SAGOLASHENI, Georgia — Georgians in the tiny village of Dvani awoke Wednesday to the sound of doors being battered down.
When they looked outside, Russian-backed soldiers from the separatist enclave of South Ossetia were pillaging the village, home by home. From the local school, they hauled away computers. From the grocery store, they took virtually everything.
En masse, villagers fled. They ran down the street with just the clothes on their backs, fleeing a wholesale ransacking of their tiny farming hamlet. A few minutes later, when villager Merab Merakishvili looked back toward Dvani, he saw his village engulfed in flames.
“I was at my neighbor’s house and looked out the window and saw a soldier breaking into my house,” Merakishvili said. “They were shouting and screaming, so I ran. Now I’m homeless and don’t where to turn. We’ll just go to Tbilisi and find some empty buildings to live in.”
The looting and burning of Dvani and several other villages near Georgia’s border with the breakaway enclave of South Ossetia was stark evidence that, despite the cease-fire reached between the Kremlin and Georgian leaders Tuesday, the war continued to take a devastating toll on civilians caught in the middle Wednesday.
In Gori, seized at least temporarily by Russian troops Wednesday, the few Georgians who stayed behind have little food left. Masked South Ossetian separatist fighters who accompanied Russian tanks and armored personnel carriers in Gori have been looting the small city, sending fearful Georgians fleeing for cover.
And in Georgian villages just outside South Ossetia’s border, a chaotic, brutal scene of wanton destruction is unfolding.
Villagers reported that South Ossetian separatist soldiers, at times accompanied by fighters from Russia’s North Caucasus region, have looted homes and set them ablaze in Dvani, Tamarasheni and Shindisi.
According to a report released Wednesday by Human Rights Watch, a similar pattern of looting and burning of homes is taking place in ethnic Georgian villages within South Ossetia.

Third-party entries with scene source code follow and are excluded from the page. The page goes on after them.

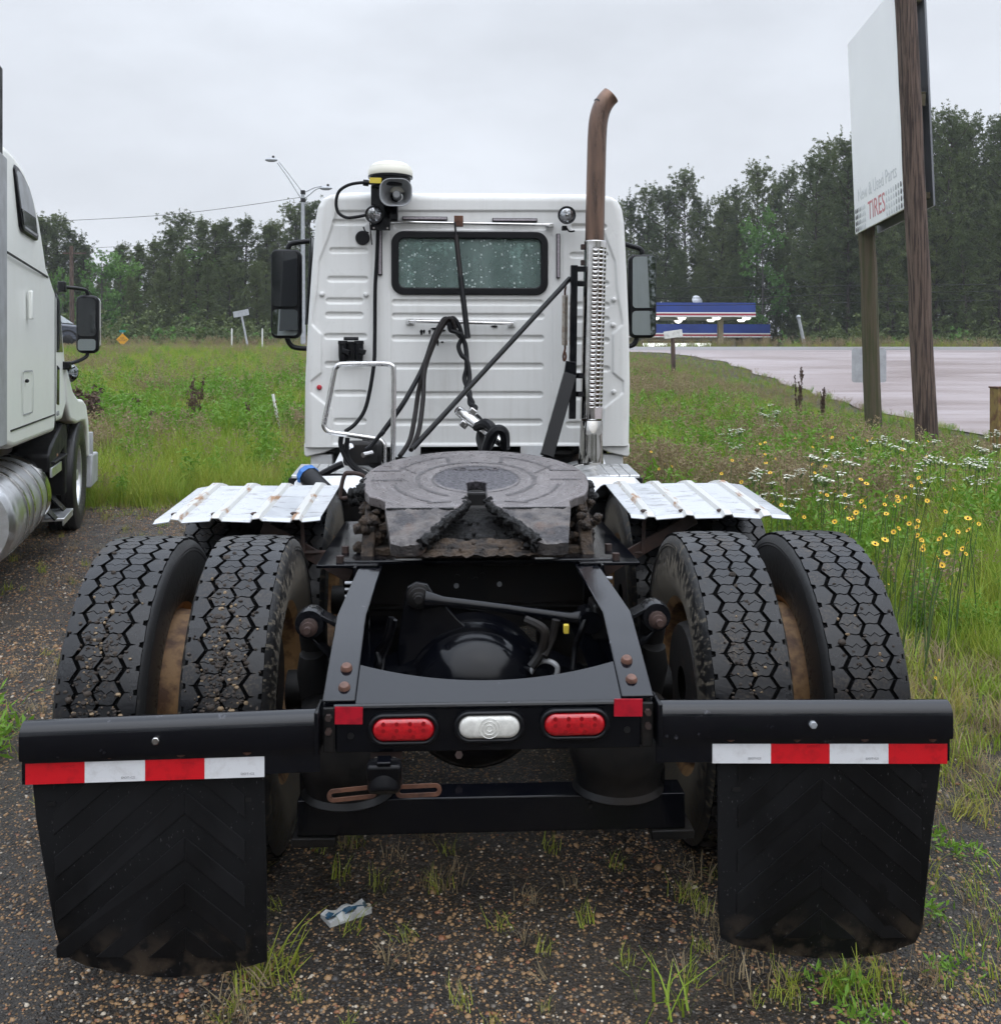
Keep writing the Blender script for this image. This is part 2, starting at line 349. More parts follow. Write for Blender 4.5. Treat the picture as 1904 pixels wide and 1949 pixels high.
def copy_tree(o, parent=None):
    c = o.copy(); COL.objects.link(c); c.parent = parent
    if parent is not None: c.matrix_parent_inverse = o.matrix_parent_inverse.copy()
    for ch in o.children: copy_tree(ch, c)
    return c
def spline(pts, n=8, closed=False):
    pts = [Vector(p) for p in pts]; L = len(pts); o = []
    for i in range(L if closed else L - 1):
        g = lambda k: pts[k % L] if closed else pts[max(0, min(L - 1, k))]
        a, b, c, d = g(i - 1), g(i), g(i + 1), g(i + 2)
        for k in range(n):
            t = k / n; o.append(.5 * ((2 * b) + (c - a) * t + (2 * a - 5 * b + 4 * c - d) * t * t + (3 * b - a - 3 * c + d) * t ** 3))
    if not closed: o.append(pts[-1])
    return o
def rrect(cx, cz, w, h, r, n=6):
    o = []
    for sx, sz, a0 in ((1, 1, 0), (-1, 1, 90), (-1, -1, 180), (1, -1, 270)):
        for k in range(n + 1):
            a = RAD(a0 + 90 * k / n); o.append((cx + sx * (w / 2 - r) + r * math.cos(a), cz + sz * (h / 2 - r) + r * math.sin(a)))
    return o
def ringxz(mb, outer, inner, y0, y1, mi=0):
    n = len(outer); A = [(x, y0, z) for x, z in outer] + [(x, y0, z) for x, z in inner] + [(x, y1, z) for x, z in outer] + [(x, y1, z) for x, z in inner]
    fs = []
    for i in range(n):
        j = (i + 1) % n; fs += [(i, j, n + j, n + i), (2 * n + j, 2 * n + i, 3 * n + i, 3 * n + j), (j, i, 2 * n + i, 2 * n + j), (n + i, n + j, 3 * n + j, 3 * n + i)]
    return mb.add(A, fs, mi)
def text_mesh(txt, size, extrude=.001, align='CENTER'):
    cu = bpy.data.curves.new('lettering', 'FONT'); cu.body = txt; cu.size = size; cu.extrude = extrude; cu.align_x = align; cu.align_y = 'CENTER'; cu.resolution_u = 3
    ob = bpy.data.objects.new('lettering', cu); COL.objects.link(ob); dg = bpy.context.evaluated_depsgraph_get(); dg.update()
    me = bpy.data.meshes.new_from_object(ob.evaluated_get(dg)); bpy.data.objects.remove(ob); bpy.data.curves.remove(cu); return me
def put_text(name, txt, size, loc, rot, matn, parent, sx=1, extrude=.001):
    me = text_mesh(txt, size, extrude); me.transform(Matrix.Translation(Vector(loc)) @ Euler(rot).to_matrix().to_4x4() @ Matrix.Diagonal((sx, 1, 1, 1)))
    me.materials.clear(); me.materials.append(MATS[matn]); return link(name, me, parent)
def fast_mesh(name, V, F, matn, smooth=False):
    """numpy verts (n,3) and quads/tris (m,k) -> mesh"""
    me = bpy.data.meshes.new(name); n, m, k = len(V), len(F), F.shape[1]
    me.vertices.add(n); me.vertices.foreach_set('co', np.asarray(V, np.float32).ravel())
    me.loops.add(m * k); me.loops.foreach_set('vertex_index', F.astype(np.int32).ravel())
    me.polygons.add(m); me.polygons.foreach_set('loop_start', np.arange(0, m * k, k, dtype=np.int32)); me.polygons.foreach_set('loop_total', np.full(m, k, np.int32))
    me.update(calc_edges=True); me.validate()
    for q in (matn if isinstance(matn, (list, tuple)) else [matn]): me.materials.append(MATS[q])
    if smooth: me.shade_smooth()
    return me
# ================================================================== THE DAY CAB TRUCK
YR, YF, TZ = 3.46, 4.73, .518      # rear and front tandem axles, hub height
T = root('day_cab_truck', 'white day cab tractor truck seen from behind, with fifth wheel and black frame', 'truck', (0, 4.1, 0), inplace=True)
TI = PINV[T.name]

# ---- tyres: carcass plus tread blocks
def tyre_mesh(name, N_=49, side='side_rubber'):
    mb = MB(); R0, RB = .525, .511
    prof = [(.292, -.098), (.300, -.112), (.34, -.130), (.40, -.1385), (.45, -.134), (.470, -.131), (.474, -.1335), (.480, -.1315), (.484, -.1325), (.489, -.130), (.505, -.1225), (RB, -.116)]
    prof = prof + [(RB + .001, -.06), (RB + .001, .06)] + [(r, -x) for r, x in prof[::-1]]
    n = 96
    mb.lathe(prof, (0, 0, 0), (1, 0, 0), n, 1)
    m_ = len(prof)
    for i in range(len(mb.f)):
        if 11 <= (i % (m_ - 1)) <= 13: mb.m[i] = 2
    def blk(poly, skip=()):
        k = len(poly); top = []; bot = []
        for u, v in poly:
            v = v + .035 * math.sin(v * 2 * math.pi * 7 / N_) + .012 * math.sin(v * 11.3 + u * 400); a = 2 * math.pi * v / N_; u = u + .0011 * math.sin(v * 5.1 + u * 90); r = R0 - .006 * (abs(u) / .117) ** 3
            top.append((u, r * math.sin(a), r * math.cos(a))); bot.append((u, RB * math.sin(a), RB * math.cos(a)))
        mb.add(top + bot, [tuple(range(k))] + [(i, (i + 1) % k, k + (i + 1) % k, k + i) for i in range(k) if i not in skip], 0); mb.m[-(k - len(skip)):] = [2] * (k - len(skip))
    w1, w2, g = .0415, .0225, .0050
    wav = [(-1, 0), (-.5, .09), (-.1, -.07), (.35, .08), (.7, -.02), (1, .02)]
    for p in range(N_):
        for c, off in ((-.0325, 0), (.0325, .5)):
            v0 = p + off
            up = [(c + w2 - g, v0 + .47), (c + .3 * w2, v0 + .435), (c - .4 * w2, v0 + .485), (c - w2 + g, v0 + .455), (c - w1 + g, v0 + .025)] + [(c + x * (w1 - g) * .96, v0 + y + .02) for x, y in wav[1:-1]] + [(c + w1 - g, v0 + .025)]
            dn = [(c - w2 + g, v0 - .485), (c - .4 * w2, v0 - .455), (c + .3 * w2, v0 - .505), (c + w2 - g, v0 - .47), (c + w1 - g, v0 - .025)] + [(c + x * (w1 - g) * .96, v0 + y - .02) for x, y in wav[1:-1][::-1]] + [(c - w1 + g, v0 - .025)]
            blk(up); blk(dn)
        for sg in (-1, 1):
            o = .5 if sg > 0 else 0
            rib = [(sg * u, p + o + v) for v, u in ((-.5, .0625), (-.08, .0805), (-.045, .082), (-.0, .099), (.045, .082), (.08, .0805), (.5, .0625), (.5, .117), (.14, .117), (.1, .106), (-.1, .106), (-.14, .117), (-.5, .117))]
            blk(rib, (6, 12))
    me_o = mb.build(name, ['tread_rubber', side, 'groove_shade'], smooth=0)
    me = me_o.data; bm = bmesh.new(); bm.from_mesh(me); bmesh.ops.remove_doubles(bm, verts=bm.verts[:], dist=2e-5); bm.to_mesh(me); bm.free(); me.shade_smooth(); me.set_sharp_from_angle(angle=RAD(24)); bpy.data.objects.remove(me_o); return me
TY = tyre_mesh('tyre'); TYM = TY.copy(); TYM.name = 'tyre_muddy'; TYM.materials[1] = MATS['side_rubber_muddy']
def rim_mesh():
    mb = MB()
    prof = [(.300, -.112), (.308, -.108), (.306, -.10), (.288, -.094), (.280, -.06), (.272, .0), (.280, .06), (.288, .094), (.306, .10), (.308, .108), (.300, .112), (.276, .096), (.262, .02), (.262, -.04), (.276, -.096)]
    mb.lathe(prof, (0, 0, 0), (1, 0, 0), 48, 0, closed=True)
    for i in range(len(mb.f)):
        if i % 15 in (0, 1, 2, 8, 9, 10): mb.m[i] = 1
    mb.lathe([(.268, .03), (.24, .055), (.20, .075), (.12, .08), (.0, .08), (.0, .068), (.12, .068), (.20, .062), (.235, .043), (.262, .02)], (0, 0, 0), (1, 0, 0), 40, 0)
    mb.lathe([(.283, .09), (.276, .10), (.262, .178), (.256, .178), (.258, .09)], (0, 0, 0), (1, 0, 0), 48, 0)
    for k in range(10):
        a = 2 * math.pi * k / 10; mb.cyl((.075, .142 * math.cos(a), .142 * math.sin(a)), (.105, .142 * math.cos(a), .142 * math.sin(a)), .017, n=6)
    o = mb.build('wheel', ['rim_rust', 'rim_lip'], smooth=30); me = o.data; bpy.data.objects.remove(o); return me
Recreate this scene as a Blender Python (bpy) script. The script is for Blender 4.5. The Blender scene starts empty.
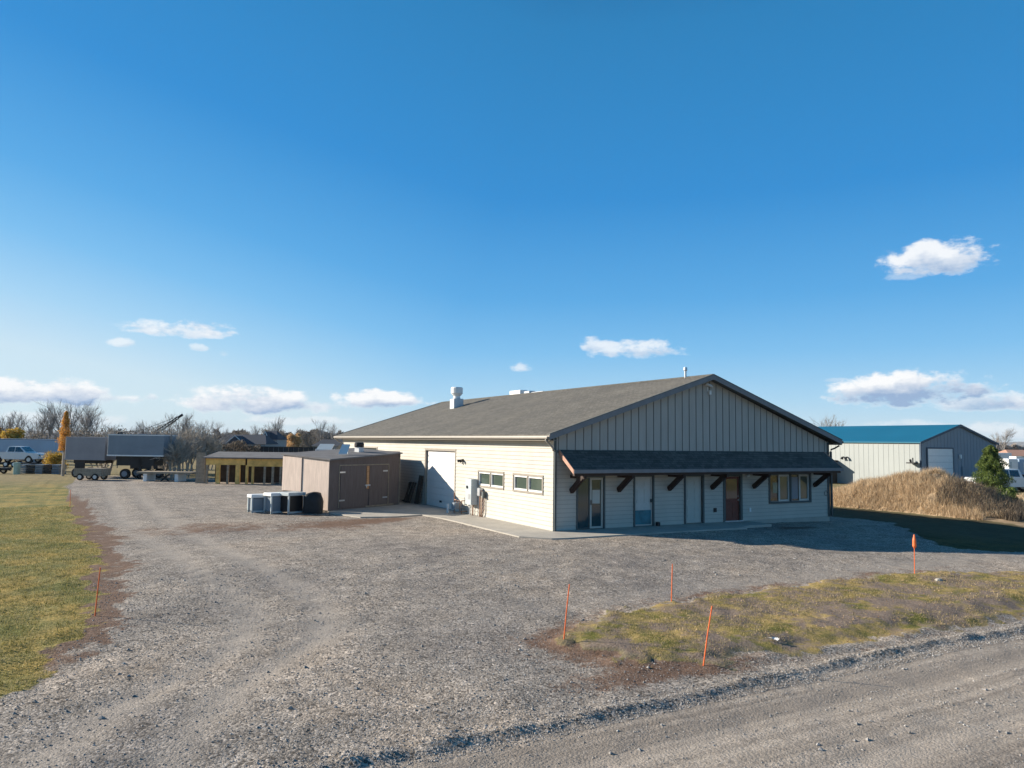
import bpy, math, random
import numpy as np
from mathutils import Vector, Matrix
random.seed(7)
rng = np.random.default_rng(7)
sc = bpy.context.scene
COL = sc.collection
R = math.radians

# ---------------------------------------------------------------- materials
def new_mat(name):
    m = bpy.data.materials.new(name); m.use_nodes = True
    nt = m.node_tree; b = nt.nodes['Principled BSDF']
    return m, nt, b
def nd(nt, t, **kw):
    n = nt.nodes.new(t)
    for k, v in kw.items():
        if k in n.inputs.keys(): n.inputs[k].default_value = v
        else: setattr(n, k, v)
    return n
def c4(c): return (c[0], c[1], c[2], 1.0)
def noise(nt, scale, detail=4, rough=.55, vec=None, stretch=None):
    tc = nd(nt, 'ShaderNodeTexCoord')
    src = tc.outputs['Object']
    if stretch:
        mp = nd(nt, 'ShaderNodeMapping'); mp.inputs['Scale'].default_value = stretch
        nt.links.new(src, mp.inputs['Vector']); src = mp.outputs['Vector']
    n = nd(nt, 'ShaderNodeTexNoise', Scale=scale, Detail=detail, Roughness=rough)
    nt.links.new(src, n.inputs['Vector'])
    return n
def ramp(nt, fac, stops):
    r = nd(nt, 'ShaderNodeValToRGB')
    e = r.color_ramp.elements
    while len(e) < len(stops): e.new(.5)
    for i, (p, c) in enumerate(stops):
        e[i].position = p; e[i].color = c4(c)
    nt.links.new(fac, r.inputs['Fac']); return r
def simple(name, col, rough=.6, metal=0., var=.12, scale=3., bump=0., bscale=40., spec=.4, stretch=None):
    m, nt, b = new_mat(name)
    lo = [x*(1-var) for x in col]; hi = [min(1, x*(1+var)) for x in col]
    n = noise(nt, scale, 6, .6, stretch=stretch)
    r = ramp(nt, n.outputs['Fac'], [(.3, lo), (.7, hi)])
    nt.links.new(r.outputs['Color'], b.inputs['Base Color'])
    b.inputs['Roughness'].default_value = rough; b.inputs['Metallic'].default_value = metal
    b.inputs['Specular IOR Level'].default_value = spec
    if bump:
        n2 = noise(nt, bscale, 4, .6)
        bp = nd(nt, 'ShaderNodeBump', Strength=bump, Distance=.02)
        nt.links.new(n2.outputs['Fac'], bp.inputs['Height']); nt.links.new(bp.outputs['Normal'], b.inputs['Normal'])
    return m
def glass(name, col=(.02, .03, .035), rough=.04):
    m, nt, b = new_mat(name)
    b.inputs['Base Color'].default_value = c4(col); b.inputs['Roughness'].default_value = rough
    b.inputs['Specular IOR Level'].default_value = .9; b.inputs['Coat Weight'].default_value = .5
    b.inputs['Coat Roughness'].default_value = .02
    n = noise(nt, 1.1, 2); bp = nd(nt, 'ShaderNodeBump', Strength=.06, Distance=.05)
    nt.links.new(n.outputs['Fac'], bp.inputs['Height']); nt.links.new(bp.outputs['Normal'], b.inputs['Normal'])
    return m
def shingle(name, c_lo, c_hi):
    m, nt, b = new_mat(name)
    tc = nd(nt, 'ShaderNodeTexCoord')
    br = nd(nt, 'ShaderNodeTexBrick', Scale=1.0)
    br.inputs['Color1'].default_value = c4(c_lo); br.inputs['Color2'].default_value = c4(c_hi)
    br.inputs['Mortar'].default_value = c4([x*.55 for x in c_lo])
    br.inputs['Brick Width'].default_value = .33; br.inputs['Row Height'].default_value = .145
    br.inputs['Mortar Size'].default_value = .008
    nt.links.new(tc.outputs['UV'], br.inputs['Vector'])
    n = noise(nt, .55, 5, .6); n2 = noise(nt, 9, 5, .7)
    mx = nd(nt, 'ShaderNodeMix', data_type='RGBA', blend_type='MULTIPLY'); mx.inputs[0].default_value = 1
    r = ramp(nt, n.outputs['Fac'], [(.3, (.84, .84, .84)), (.7, (1.1, 1.08, 1.04))])
    nt.links.new(br.outputs['Color'], mx.inputs[6]); nt.links.new(r.outputs['Color'], mx.inputs[7])
    mx2 = nd(nt, 'ShaderNodeMix', data_type='RGBA', blend_type='MULTIPLY'); mx2.inputs[0].default_value = 1
    r2 = ramp(nt, n2.outputs['Fac'], [(.3, (.7, .7, .72)), (.7, (1.2, 1.18, 1.14))])
    nt.links.new(mx.outputs[2], mx2.inputs[6]); nt.links.new(r2.outputs['Color'], mx2.inputs[7])
    nt.links.new(mx2.outputs[2], b.inputs['Base Color'])
    b.inputs['Roughness'].default_value = .95; b.inputs['Specular IOR Level'].default_value = .15
    bp = nd(nt, 'ShaderNodeBump', Strength=.35, Distance=.01)
    nt.links.new(br.outputs['Fac'], bp.inputs['Height']); bp.invert = True
    nt.links.new(bp.outputs['Normal'], b.inputs['Normal'])
    return m

M = {}
def lapmat(name, col):
    m = simple(name, col, .75, var=.06, scale=1.4, bump=.08, bscale=60, spec=.2); nt = m.node_tree; b = nt.nodes['Principled BSDF']
    src = b.inputs['Base Color'].links[0].from_socket
    tc = nd(nt, 'ShaderNodeTexCoord'); sp = nd(nt, 'ShaderNodeSeparateXYZ'); nt.links.new(tc.outputs['Object'], sp.inputs[0])
    mo = nd(nt, 'ShaderNodeMath', operation='MODULO'); nt.links.new(sp.outputs['Z'], mo.inputs[0]); mo.inputs[1].default_value = .168
    lt = nd(nt, 'ShaderNodeMath', operation='LESS_THAN'); nt.links.new(mo.outputs[0], lt.inputs[0]); lt.inputs[1].default_value = .020  # strip at each course foot paints in the lap's shadow line
    mx = nd(nt, 'ShaderNodeMix', data_type='RGBA'); mu = nd(nt, 'ShaderNodeMath', operation='MULTIPLY'); nt.links.new(lt.outputs[0], mu.inputs[0]); mu.inputs[1].default_value = .55
    nt.links.new(mu.outputs[0], mx.inputs[0]); nt.links.new(src, mx.inputs[6]); mx.inputs[7].default_value = c4([x*.45 for x in col])
    nt.links.new(mx.outputs[2], b.inputs['Base Color']); return m
M['lap'] = lapmat('lap_siding_paint', (.56, .53, .465))
M['lapf'] = lapmat('front_siding_paint', (.52, .49, .43))
M['board'] = simple('gable_board_paint', (.44, .42, .38), .8, var=.08, scale=1.1, stretch=(3, 3, .6), spec=.2)
M['batten'] = simple('batten_paint', (.15, .15, .145), .8, var=.1)
M['trim'] = simple('dark_slate_trim', (.085, .10, .10), .6, var=.12)
M['rake'] = simple('rake_board_paint', (.20, .205, .215), .6, var=.1)
M['taupe'] = simple('taupe_trim', (.30, .265, .22), .65, var=.1)
M['gutter'] = simple('taupe_gutter_metal', (.33, .30, .26), .45, var=.06)
M['soffit'] = simple('soffit_paint', (.30, .26, .22), .8)
M['shingle'] = shingle('weathered_shingle', (.142, .137, .124), (.185, .178, .162))
M['shingle2'] = shingle('dark_awning_shingle', (.095, .10, .095), (.14, .145, .14))
M['stain'] = simple('brown_timber_stain', (.035, .018, .013), .6, var=.3, scale=5, stretch=(1, 1, 4))
M['barge'] = simple('pinkish_tan_timber', (.45, .25, .18), .7, var=.2)
M['white'] = simple('white_paint', (.78, .78, .76), .5, var=.05)
M['door_w'] = simple('door_pale_paint', (.58, .57, .53), .5, var=.05)
M['door_c'] = simple('door_cream_paint', (.50, .50, .45), .5, var=.05)
M['door_r'] = simple('door_red_brown', (.16, .035, .022), .45, var=.2)
M['teal'] = simple('teal_reflection_paint', (.03, .19, .24), .3, var=.35, scale=2.2)
M['garage'] = simple('garage_door_white', (.80, .76, .72), .5, var=.03)
M['glass'] = glass('window_glass')
M['glass_g'] = glass('green_tinted_glass', (.07, .095, .075), .12)
M['glass_t'] = glass('teal_tinted_glass', (.012, .05, .06), .08)
M['blind'] = simple('curtain_cloth', (.42, .36, .24), .9, var=.25, scale=4, stretch=(6, 6, 1))
M['metal'] = simple('galvanised_metal', (.55, .56, .57), .4, .6, var=.1)
M['paleb'] = simple('pale_grey_enclosure', (.50, .55, .56), .45, .1, var=.05)
M['pipe'] = simple('copper_brown_pipe', (.28, .15, .09), .5, .3, var=.3)
M['black'] = simple('black_plastic', (.015, .015, .017), .5, var=.2)
M['rubber'] = simple('tyre_rubber', (.02, .02, .02), .85, var=.2)
M['concrete'] = simple('concrete', (.42, .39, .34), .9, var=.14, scale=1.3, bump=.25, bscale=25, spec=.2)
M['shedw'] = simple('shed_plywood', (.16, .13, .12), .9, var=.16, scale=2.2, stretch=(5, 5, .7), bump=.2, bscale=30, spec=.15)
M['shedside'] = simple('painted_sunlit_plywood', (.66, .54, .46), .9, var=.12, scale=2.2, stretch=(5, 5, .7), bump=.2, bscale=30, spec=.15)  # shed plywood painted lighter for the sunlit side; front copy above is darkened
M['shedroof'] = simple('shed_roll_roofing', (.17, .165, .165), .9, var=.18, scale=1.5, spec=.2)
M['freshwood'] = simple('fresh_orange_wood', (.50, .27, .13), .8, var=.25, scale=6, stretch=(1, 1, 5))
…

Houses belonging to ethnic Georgians in the villages of Kekhvi, Nizhnie Achaveti and Verkhnie Achaveti were burned down Tuesday, researchers for the New York-based rights organization reported. The few people who stayed behind were either incapacitated or stayed to save their belongings and livestock.
“The remaining residents of these destroyed ethnic Georgian villages are facing desperate conditions, with no means of survival, no help, no protection, and nowhere to go,” said Tanya Lokshina at Human Rights Watch.
On the Georgian side of the South Ossetian border, along the dirt roads that connect these hamlets at the foot of the Caucasus Mountains, Georgians have been fleeing their villages and heading toward a nearby main highway, where they desperately tried try to flag down any car in hopes of getting to the Georgian capital, Tbilisi.
Under a large tree in the village of Sagolasheni, villagers from Dvani and another looted village, Dirbi, amassed and waited to learn whether relatives and friends were able to escape.